A Georgia Department of Transportation plan to build a highway that would connect Rome to I-75 has opposition from neighbors, who said the chosen route would harm the area around Dobbins Mountain.
Neighbors like Doug McGuire live near Dobbins Mountain, which is home to a wildlife preserve, a mine that some consider historic and streams that house a rare type of fish, called the Cherokee Darter.
"It's the wrong route period," McGuire said.
McGuire and other neighbors are so incensed by the plan that they've put up signs that say "Save Dobbins Mountain." They don't understand why GDOT has chosen this route, when there are so many other options.
"This route they're planning has traffic lights up," McGuire said. "You don't put traffic lights on a connector."
GDOT's proposed route, which is waiting a stamp of approval from the Federal Highway Administration, would be the straightest route from Rome to I-75 and would cost taxpayers about $174 million. Neighbors believe GDOT has underestimated how much it would cost to cut into Dobbins Mountain, which could also drive up the cost.
It would also split up the 1,800 acre Cartersville Ranch, home to a family represented by attorney Henry Parkman.
"This is an ill-conceived plan," Parkman said. "It's way too expensive, by $100 million at least. It's very environmentally invasive. And it just does not make sense."
But there's another route, supported by people like Parkman. This route wouldn't require cutting through Dobbins Mountain, and Parkman argued it would cost nearly $100 million less.
But Albert Shelby, the project manager for the 411 connector at GDOT, said that route would take drivers who want to go south to Atlanta too far north, and would be out of their way.

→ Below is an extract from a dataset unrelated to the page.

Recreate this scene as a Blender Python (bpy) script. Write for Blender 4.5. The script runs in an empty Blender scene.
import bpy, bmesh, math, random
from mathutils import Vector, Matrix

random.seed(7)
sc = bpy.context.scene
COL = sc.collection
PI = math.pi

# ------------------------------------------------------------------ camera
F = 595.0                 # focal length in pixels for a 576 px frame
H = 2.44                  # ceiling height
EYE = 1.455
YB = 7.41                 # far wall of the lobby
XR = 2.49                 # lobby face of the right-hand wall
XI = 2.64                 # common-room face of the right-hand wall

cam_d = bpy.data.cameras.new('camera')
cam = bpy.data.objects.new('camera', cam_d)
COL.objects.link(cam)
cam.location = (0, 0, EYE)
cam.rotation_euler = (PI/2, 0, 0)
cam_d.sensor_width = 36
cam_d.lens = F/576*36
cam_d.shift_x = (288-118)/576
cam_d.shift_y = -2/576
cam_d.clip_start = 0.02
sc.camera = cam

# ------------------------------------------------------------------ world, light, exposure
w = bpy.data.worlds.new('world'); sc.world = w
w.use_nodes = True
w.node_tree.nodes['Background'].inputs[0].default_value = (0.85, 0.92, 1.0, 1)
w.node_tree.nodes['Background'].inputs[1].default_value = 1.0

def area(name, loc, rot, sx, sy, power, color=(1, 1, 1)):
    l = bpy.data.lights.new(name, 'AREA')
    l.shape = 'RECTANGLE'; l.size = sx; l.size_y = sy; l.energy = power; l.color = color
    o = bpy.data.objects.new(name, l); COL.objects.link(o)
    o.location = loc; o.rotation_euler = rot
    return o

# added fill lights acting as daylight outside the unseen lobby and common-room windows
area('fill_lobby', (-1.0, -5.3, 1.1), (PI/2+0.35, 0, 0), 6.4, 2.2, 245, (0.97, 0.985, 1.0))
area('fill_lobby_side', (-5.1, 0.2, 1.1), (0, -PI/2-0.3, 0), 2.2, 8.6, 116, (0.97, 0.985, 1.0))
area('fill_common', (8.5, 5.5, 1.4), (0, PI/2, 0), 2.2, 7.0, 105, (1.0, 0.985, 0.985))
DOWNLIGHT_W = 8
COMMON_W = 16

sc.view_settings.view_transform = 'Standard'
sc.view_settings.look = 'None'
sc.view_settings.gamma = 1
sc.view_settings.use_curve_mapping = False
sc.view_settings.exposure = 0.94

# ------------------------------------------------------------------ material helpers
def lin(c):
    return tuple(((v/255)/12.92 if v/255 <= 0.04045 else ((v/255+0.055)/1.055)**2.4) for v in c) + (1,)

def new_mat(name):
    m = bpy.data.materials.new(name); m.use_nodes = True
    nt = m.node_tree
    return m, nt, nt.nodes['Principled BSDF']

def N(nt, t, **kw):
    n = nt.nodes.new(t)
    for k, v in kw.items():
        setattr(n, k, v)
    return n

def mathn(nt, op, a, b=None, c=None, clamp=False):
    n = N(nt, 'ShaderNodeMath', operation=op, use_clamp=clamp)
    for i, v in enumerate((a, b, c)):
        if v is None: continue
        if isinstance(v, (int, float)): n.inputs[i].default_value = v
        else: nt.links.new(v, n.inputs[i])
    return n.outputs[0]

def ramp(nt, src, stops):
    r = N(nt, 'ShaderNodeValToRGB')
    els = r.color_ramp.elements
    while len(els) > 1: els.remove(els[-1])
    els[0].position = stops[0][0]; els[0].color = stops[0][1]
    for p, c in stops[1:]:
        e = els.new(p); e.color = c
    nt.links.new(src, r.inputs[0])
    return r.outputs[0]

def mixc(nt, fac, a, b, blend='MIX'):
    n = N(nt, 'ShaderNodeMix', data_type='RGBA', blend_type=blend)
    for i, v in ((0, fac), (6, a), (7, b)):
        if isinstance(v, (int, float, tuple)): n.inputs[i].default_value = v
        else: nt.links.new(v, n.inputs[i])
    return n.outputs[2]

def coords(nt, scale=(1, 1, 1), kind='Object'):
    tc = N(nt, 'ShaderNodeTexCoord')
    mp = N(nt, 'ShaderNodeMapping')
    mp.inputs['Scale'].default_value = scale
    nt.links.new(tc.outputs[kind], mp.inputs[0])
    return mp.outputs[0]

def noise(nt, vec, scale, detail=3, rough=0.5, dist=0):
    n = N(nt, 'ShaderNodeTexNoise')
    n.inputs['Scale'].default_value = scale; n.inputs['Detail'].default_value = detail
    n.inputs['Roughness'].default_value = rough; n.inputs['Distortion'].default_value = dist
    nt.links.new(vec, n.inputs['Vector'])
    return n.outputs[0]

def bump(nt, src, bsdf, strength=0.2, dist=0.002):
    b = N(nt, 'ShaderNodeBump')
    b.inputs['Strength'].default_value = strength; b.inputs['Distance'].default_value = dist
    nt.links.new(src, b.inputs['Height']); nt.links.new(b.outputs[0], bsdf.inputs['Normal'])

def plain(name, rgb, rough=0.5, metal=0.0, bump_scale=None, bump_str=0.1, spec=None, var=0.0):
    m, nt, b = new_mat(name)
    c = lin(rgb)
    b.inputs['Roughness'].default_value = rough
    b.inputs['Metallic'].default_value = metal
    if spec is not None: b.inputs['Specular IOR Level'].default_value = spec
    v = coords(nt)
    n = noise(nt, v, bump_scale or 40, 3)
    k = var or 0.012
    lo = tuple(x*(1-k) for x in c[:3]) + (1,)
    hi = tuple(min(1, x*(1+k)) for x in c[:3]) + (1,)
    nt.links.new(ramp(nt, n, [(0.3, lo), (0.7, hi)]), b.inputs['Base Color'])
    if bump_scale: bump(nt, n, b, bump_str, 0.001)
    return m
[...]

Aside from cost and convenience is the issue of environmental impact to the Dobbins Mountain area. Shelby said GDOT is looking into the impact construction would have. But neighbors said cutting through the mountain's rock would expose a rare type of rock that becomes acidic when exposed to air and water and could kill off the protected Cherokee Darter fish.
An August 2011 letter from Sandra S. Tucker, a field supervisor at the U.S. Department of the Interior, addressed this concern.
"Our position remains that the project is not currently in compliance with the Endangered Species Act or the Fish and Wildlife Coordination Act," Tucker wrote. "In our discussions, the Federal Highway Administration assured us that they will not authorize Federal funding for the project until our office receives enough information to evaluate the effects of the cut at Dobbins to aquatic resources and threatened and endangered species."
Shelby, however, said the project had received federal funding back in 2008.
Still, those against GDOT's route said it's worth it to go further north and cause less harm to the environment.
"It's a little bit out of the way, if you want to go to Atlanta, but it would get you there only 30 seconds slower than route D (GDOT's route)," Parkman said. "And at $100 million cheaper and avoiding all the environmental destruction."